才能なし!

TBS系列で毎週木曜日の19時から放送されている「プレバト!!」は、ほぼ毎週見ているお気に入りの番組です。

その中でも俳句の才能査定ランキングは、出場者の俳句を査定する俳人・夏井いつき先生の歯に衣着せぬトークやダメ出しが面白く、添削によって見事な俳句に生まれ変わる場面を見ては、少しは俳句を理解した気になっていました。

語順やリズム、季語の引き立て方やわかりやすい言葉の選び方等は、普段の仕事で文章を作成するときにも役立っており、いつかは俳句を作ってみたいとずっと思っていました。

書店で夏井先生の著書を手に取ったこともありましたが、どうせ時間がなくて続かないだろうという思いが先に立って、一歩前に踏み出すことができませんでした。

ところが昨年の夏、おそらく8月頃だったと思うのですが、あまりの暑さにソファーでぐったりしているときに、急に一句浮かんできたのです。

夏の日の午後、外から帰ってきた小さな男の子の靴下がリビングに脱ぎ捨てられている、浮かんで来たのはそんな情景です。

 「茹だる居間 吾子の靴下 点々と」

お~、なかなか良いのでは。ちゃんと季語(茹だる)も入っているし、靴下を脱ぎ散らかした子供は、どうなったのかな? 一目散に冷蔵庫に向かってアイスを食べに行ったのかな? と読む人の想像もかき立てるし、初めての作品にしては上出来なのでは、と悦に浸っていました。

この作品を世に出さないのはもったいない、ひょっとして何かに応募すれば、賞をとったりして。

これをきっかけに俳人としてデビューしたりして。

ランニングを題材にした句で有名になって俳人ランナーなんて呼ばれたりして。

と、いつものことながらどんどん妄想が膨らんでいきます。

ちょうど「第18回角川全国俳句大賞」が作品を募集しており、募集要項をみると、自由題2句1組、または自由題2句1組+題詠1句(お題は「光」)の組み合わせのどちらかで応募しなくてはいけないことがわかりました。

どうせ読むならランニングにちなんだ句を詠もう、ということで絞り出したのが次の2句です。

 「熱帯夜のラン ゴールは旭光」

真夏の日中に走るのは危険です。早朝、それもまだ暗いうちから走り始め、走り終わる頃に上ってきた旭光(朝日の光のことです)がまるでゴールテープのようであったよ、という情景を詠んだ句です。

 「水求めし夏山 無言の行脚」

夏山のトレイルランニング。もう何キロも水のない状況で走っています。エイドステーションはまだ先。下を向いて無言で前に進む様子は修行僧の行脚のようだ、という情景を詠みました。

え~、3句とも良いんじゃない。

しかも後の2句は定型の5・7・5を崩して、破調というちょっと経験者っぽい句になっているし。
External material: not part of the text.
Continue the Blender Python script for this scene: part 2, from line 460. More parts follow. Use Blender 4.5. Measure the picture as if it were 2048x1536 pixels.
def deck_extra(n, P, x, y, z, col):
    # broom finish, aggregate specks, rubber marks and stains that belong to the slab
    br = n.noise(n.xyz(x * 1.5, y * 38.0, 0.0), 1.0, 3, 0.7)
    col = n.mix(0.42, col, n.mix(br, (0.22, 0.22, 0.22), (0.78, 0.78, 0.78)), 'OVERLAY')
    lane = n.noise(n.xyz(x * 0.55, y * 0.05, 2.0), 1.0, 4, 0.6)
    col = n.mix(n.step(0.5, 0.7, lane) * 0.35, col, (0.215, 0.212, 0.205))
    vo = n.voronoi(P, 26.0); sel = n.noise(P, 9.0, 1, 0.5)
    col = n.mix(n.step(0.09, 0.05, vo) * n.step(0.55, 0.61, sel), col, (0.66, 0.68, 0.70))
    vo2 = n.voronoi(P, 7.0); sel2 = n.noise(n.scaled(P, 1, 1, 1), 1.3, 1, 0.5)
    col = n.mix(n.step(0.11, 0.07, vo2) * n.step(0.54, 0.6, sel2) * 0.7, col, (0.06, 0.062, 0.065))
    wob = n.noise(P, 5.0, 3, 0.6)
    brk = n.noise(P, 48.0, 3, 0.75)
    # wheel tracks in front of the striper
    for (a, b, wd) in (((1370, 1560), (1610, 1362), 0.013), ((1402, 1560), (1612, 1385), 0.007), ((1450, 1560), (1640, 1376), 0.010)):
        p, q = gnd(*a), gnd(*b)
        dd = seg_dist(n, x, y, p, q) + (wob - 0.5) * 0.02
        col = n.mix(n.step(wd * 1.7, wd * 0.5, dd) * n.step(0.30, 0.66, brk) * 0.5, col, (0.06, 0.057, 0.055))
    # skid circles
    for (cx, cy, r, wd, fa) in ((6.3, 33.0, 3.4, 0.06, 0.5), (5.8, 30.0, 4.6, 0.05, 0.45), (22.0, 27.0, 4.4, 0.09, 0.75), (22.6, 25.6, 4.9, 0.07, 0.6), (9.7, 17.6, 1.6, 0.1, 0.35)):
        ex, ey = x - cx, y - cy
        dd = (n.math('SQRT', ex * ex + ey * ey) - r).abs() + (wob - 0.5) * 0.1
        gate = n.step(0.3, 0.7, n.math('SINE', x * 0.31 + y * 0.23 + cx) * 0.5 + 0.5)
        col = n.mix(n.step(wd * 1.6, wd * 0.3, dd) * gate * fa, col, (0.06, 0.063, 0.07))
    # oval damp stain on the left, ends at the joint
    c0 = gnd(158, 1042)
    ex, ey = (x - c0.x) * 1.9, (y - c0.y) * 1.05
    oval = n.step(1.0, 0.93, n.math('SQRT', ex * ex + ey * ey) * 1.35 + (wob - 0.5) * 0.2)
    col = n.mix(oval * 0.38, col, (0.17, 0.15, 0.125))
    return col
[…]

大賞とったら表彰式に出席するために会社を休まなければいけないなあ。

「いや~、デビュー作で大賞をとってしまいましたよ~」って言ったらみんな驚くだろうな・・・

とパソコンで応募画面のクリックをしながら、妄想に酔いしれていました。

月日は流れ・・・応募したことなどすっかり忘れてしまっていたのですが、会社から帰ると届いていたのです。

急激に心拍数が高まり、震える手でページをめくりました。

大賞、ない。

なんとか賞、ない。

入選、ない。

冷静になって考えると、賞をとったら表彰式の連絡があるはずで、当然のことながらそんな連絡はあるはずもなく。

受賞作はどれも素晴らしくて自分の3句は足下にも及びません。

突きつけられた現実に納得はしましたが、少しだけ残念な気持ちで冊子をパラパラとめくると、「都道府県別作品集」のページがあるではないですか。

ひょっとして、と再びドキドキしながらページをめくると・・・

勿論、名前も出ていました

ありました!

★が付いていないので予選すら通過していないのですが、それでも間違いなく私の作品です。

あれっ、吾子の句は載っていないな・・・まあいいか。

俳句を作って、それが活字となって世にでるなんて。

人生何が起きるかわかりませんね。

プレバトの査定で言うところの「才能なし」だとは思いますが、私にとっては「才能あり」いや「特待生」「名人」にも匹敵する嬉しい出来事でした。